* Directions
You are to retype all of the data exactly as it appears.

* Data excerpt
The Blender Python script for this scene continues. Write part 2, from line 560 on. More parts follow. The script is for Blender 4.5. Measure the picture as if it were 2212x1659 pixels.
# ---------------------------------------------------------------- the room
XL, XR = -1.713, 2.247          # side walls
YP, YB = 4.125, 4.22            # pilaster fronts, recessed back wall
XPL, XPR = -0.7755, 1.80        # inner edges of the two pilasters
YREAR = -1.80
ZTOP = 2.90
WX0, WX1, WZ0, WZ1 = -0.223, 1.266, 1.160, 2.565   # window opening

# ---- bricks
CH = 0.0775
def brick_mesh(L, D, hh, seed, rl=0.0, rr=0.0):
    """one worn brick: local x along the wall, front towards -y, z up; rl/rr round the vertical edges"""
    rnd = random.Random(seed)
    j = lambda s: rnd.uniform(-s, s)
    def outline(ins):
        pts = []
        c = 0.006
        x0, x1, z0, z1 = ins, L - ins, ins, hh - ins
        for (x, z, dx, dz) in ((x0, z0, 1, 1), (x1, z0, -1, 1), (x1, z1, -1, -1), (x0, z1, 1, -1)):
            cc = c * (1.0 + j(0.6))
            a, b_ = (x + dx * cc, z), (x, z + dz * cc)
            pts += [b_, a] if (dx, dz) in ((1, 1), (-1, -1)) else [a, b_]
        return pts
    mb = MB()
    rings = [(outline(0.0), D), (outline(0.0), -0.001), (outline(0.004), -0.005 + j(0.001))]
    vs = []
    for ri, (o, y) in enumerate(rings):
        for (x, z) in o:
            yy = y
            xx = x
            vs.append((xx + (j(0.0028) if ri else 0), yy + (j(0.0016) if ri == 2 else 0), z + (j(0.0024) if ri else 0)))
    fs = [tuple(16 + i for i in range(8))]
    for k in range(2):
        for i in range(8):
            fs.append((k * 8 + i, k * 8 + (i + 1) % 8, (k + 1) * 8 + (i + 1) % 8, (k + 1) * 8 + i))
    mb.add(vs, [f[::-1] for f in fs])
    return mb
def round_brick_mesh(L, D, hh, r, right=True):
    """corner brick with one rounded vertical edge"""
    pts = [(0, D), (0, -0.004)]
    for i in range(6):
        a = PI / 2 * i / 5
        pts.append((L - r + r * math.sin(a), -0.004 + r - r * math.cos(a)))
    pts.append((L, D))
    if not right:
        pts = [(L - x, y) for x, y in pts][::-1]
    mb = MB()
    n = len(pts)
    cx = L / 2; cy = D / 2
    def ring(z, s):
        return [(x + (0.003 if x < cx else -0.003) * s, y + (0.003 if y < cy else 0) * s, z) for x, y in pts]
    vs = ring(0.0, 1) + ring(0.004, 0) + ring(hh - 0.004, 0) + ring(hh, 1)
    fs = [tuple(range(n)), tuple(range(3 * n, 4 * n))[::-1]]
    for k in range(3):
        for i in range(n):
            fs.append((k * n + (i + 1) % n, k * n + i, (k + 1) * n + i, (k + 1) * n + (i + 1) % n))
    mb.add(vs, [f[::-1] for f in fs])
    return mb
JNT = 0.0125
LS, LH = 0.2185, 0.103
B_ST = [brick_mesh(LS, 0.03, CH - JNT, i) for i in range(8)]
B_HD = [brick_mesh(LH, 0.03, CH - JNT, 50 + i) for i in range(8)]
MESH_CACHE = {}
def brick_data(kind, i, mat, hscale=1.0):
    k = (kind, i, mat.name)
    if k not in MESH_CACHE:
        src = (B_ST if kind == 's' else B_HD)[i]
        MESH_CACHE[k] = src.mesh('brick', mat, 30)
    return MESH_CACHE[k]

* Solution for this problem
The Blender Python script for this scene continues. Write part 2, from line 560 on. More parts follow. The script is for Blender 4.5. Measure the picture as if it were 2212x1659 pixels.
# ---------------------------------------------------------------- the room
XL, XR = -1.713, 2.247          # side walls
YP, YB = 4.125, 4.22            # pilaster fronts, recessed back wall
XPL, XPR = -0.7755, 1.80        # inner edges of the two pilasters
YREAR = -1.80
ZTOP = 2.90
WX0, WX1, WZ0, WZ1 = -0.223, 1.266, 1.160, 2.565   # window opening

# ---- bricks
CH = 0.0775
def brick_mesh(L, D, hh, seed, rl=0.0, rr=0.0):
    """one worn brick: local x along the wall, front towards -y, z up; rl/rr round the vertical edges"""
    rnd = random.Random(seed)
    j = lambda s: rnd.uniform(-s, s)
    def outline(ins):
        pts = []
        c = 0.006
        x0, x1, z0, z1 = ins, L - ins, ins, hh - ins
        for (x, z, dx, dz) in ((x0, z0, 1, 1), (x1, z0, -1, 1), (x1, z1, -1, -1), (x0, z1, 1, -1)):
            cc = c * (1.0 + j(0.6))
            a, b_ = (x + dx * cc, z), (x, z + dz * cc)
            pts += [b_, a] if (dx, dz) in ((1, 1), (-1, -1)) else [a, b_]
        return pts
    mb = MB()
    rings = [(outline(0.0), D), (outline(0.0), -0.001), (outline(0.004), -0.005 + j(0.001))]
    vs = []
    for ri, (o, y) in enumerate(rings):
        for (x, z) in o:
            yy = y
            xx = x
            vs.append((xx + (j(0.0028) if ri else 0), yy + (j(0.0016) if ri == 2 else 0), z + (j(0.0024) if ri else 0)))
    fs = [tuple(16 + i for i in range(8))]
    for k in range(2):
        for i in range(8):
            fs.append((k * 8 + i, k * 8 + (i + 1) % 8, (k + 1) * 8 + (i + 1) % 8, (k + 1) * 8 + i))
    mb.add(vs, [f[::-1] for f in fs])
    return mb
def round_brick_mesh(L, D, hh, r, right=True):
    """corner brick with one rounded vertical edge"""
    pts = [(0, D), (0, -0.004)]
    for i in range(6):
        a = PI / 2 * i / 5
        pts.append((L - r + r * math.sin(a), -0.004 + r - r * math.cos(a)))
    pts.append((L, D))
    if not right:
        pts = [(L - x, y) for x, y in pts][::-1]
    mb = MB()
    n = len(pts)
    cx = L / 2; cy = D / 2
    def ring(z, s):
        return [(x + (0.003 if x < cx else -0.003) * s, y + (0.003 if y < cy else 0) * s, z) for x, y in pts]
    vs = ring(0.0, 1) + ring(0.004, 0) + ring(hh - 0.004, 0) + ring(hh, 1)
    fs = [tuple(range(n)), tuple(range(3 * n, 4 * n))[::-1]]
    for k in range(3):
        for i in range(n):
            fs.append((k * n + (i + 1) % n, k * n + i, (k + 1) * n + i, (k + 1) * n + (i + 1) % n))
    mb.add(vs, [f[::-1] for f in fs])
    return mb
JNT = 0.0125
LS, LH = 0.2185, 0.103
B_ST = [brick_mesh(LS, 0.03, CH - JNT, i) for i in range(8)]
B_HD = [brick_mesh(LH, 0.03, CH - JNT, 50 + i) for i in range(8)]
MESH_CACHE = {}
def brick_data(kind, i, mat, hscale=1.0):
    k = (kind, i, mat.name)
    if k not in MESH_CACHE:
        src = (B_ST if kind == 's' else B_HD)[i]
        MESH_CACHE[k] = src.mesh('brick', mat, 30)
    return MESH_CACHE[k]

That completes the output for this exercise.